Savvy nutritionist don’t try to talk teens out of their vegetarian beliefs but tell them they have to do it right. A vegetarian diet does not mean you just stop eating meat. It takes work.

So if I had a 12-year-old girl who wanted to become a vegetarian I would say, OK but under two conditions:

1) You must keep track of essential nutrients. I would insist on seeing a food log so I would know that she ate at least three milk servings (yogurt and cheese count), a cup of beans, and a variety of nuts, seeds, cereal grains, vegetables, and fruits every day. I would also make sure she was eating enough calories.

2) You have to take responsibility, first under my supervision and then by yourself, for eating proper nutrition, especially during your growing years.

Then I would bring her into the kitchen. Vegetarians have to know how to cook. Anyone can throw a steak on the grill and have a tasty meal. It takes culinary skills to cook a balanced, tasty vegetarian meal.

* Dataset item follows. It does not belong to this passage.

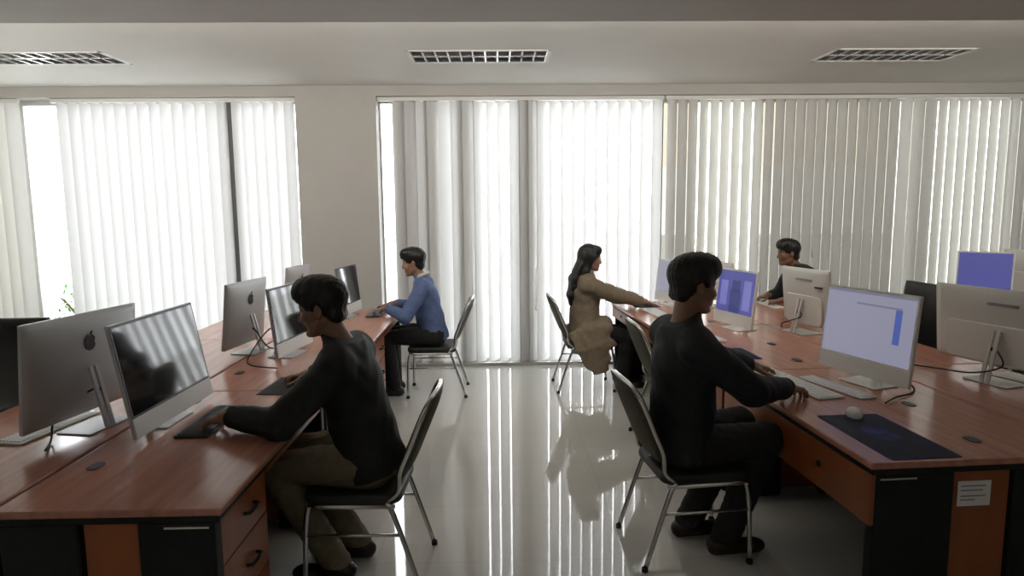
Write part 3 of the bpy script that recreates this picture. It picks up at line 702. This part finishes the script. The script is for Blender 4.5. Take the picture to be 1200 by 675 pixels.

My son is a vegetarian so I know from my own experience that it is relatively easy to cook for one vegetarian in the bunch and there are several strategies. Let the vegetarian cook her own meal. This requires some advance planning and a fairly big kitchen so you’re not both trying to use the wok at the same time. Add the meat at the end–you can easily make a big batch of meatless marinara sauce for pasta and add the browned meat to the sauce after the vegetarian has taken her portion. Develop a repertoire of vegetarian dishes the whole family likes, like meatless lasagna.